Since banks often block sudden, large transfers, criminals prefer to initiate multiple small transfers. Some Zeus and SpyEye variants can capture one-time passwords generated by the banks, but this method meant criminals had to trigger the transfers within 30 or 60 seconds in order to use that password before it expired. The new tool can automatically check account balances, conduct wire transfers and modify account transactions to hide traces of the tool's presence, making the theft less time-consuming, Trend Micro found. Both Zeus and SpyEye are readily available for sale in the criminal underground, and are easy to customize and extend with new modules.

"The attacks are of particular concern because they circumvent traditional and even enhanced online banking security measures," Tom Kellermann, vice president of cyber security at Trend Micro, said in a news release.
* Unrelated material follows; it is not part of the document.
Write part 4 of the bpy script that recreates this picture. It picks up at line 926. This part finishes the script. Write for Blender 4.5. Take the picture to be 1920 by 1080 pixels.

Trend Micro has observed these attacks on a dozen financial institutions in Germany, the U.K. and Italy. European banks have introduced advanced security features to protect online banking accounts, such as two-factor authentication, which makes older phishing methods less effective.

"As a result, cyber criminals had to develop more sophisticated tools that can undermine the stronger security measures implemented by banks in these countries," the researchers wrote.

The researchers spoke with a developer who creates and sells ATS modules for cyber criminals to use in their campaigns and found that most ready-made packages targeted European banks, which are more likely than U.S. banks to have implemented additional security measures.

There isn't any prebuilt ATS code targeting U.S. banks because no one has asked for them yet, the developer told Trend Micro. For the time being, criminals interested in targeting U.S. banks that have deployed more advanced security measures may have to shell out as much as $4,000 for custom ATS code.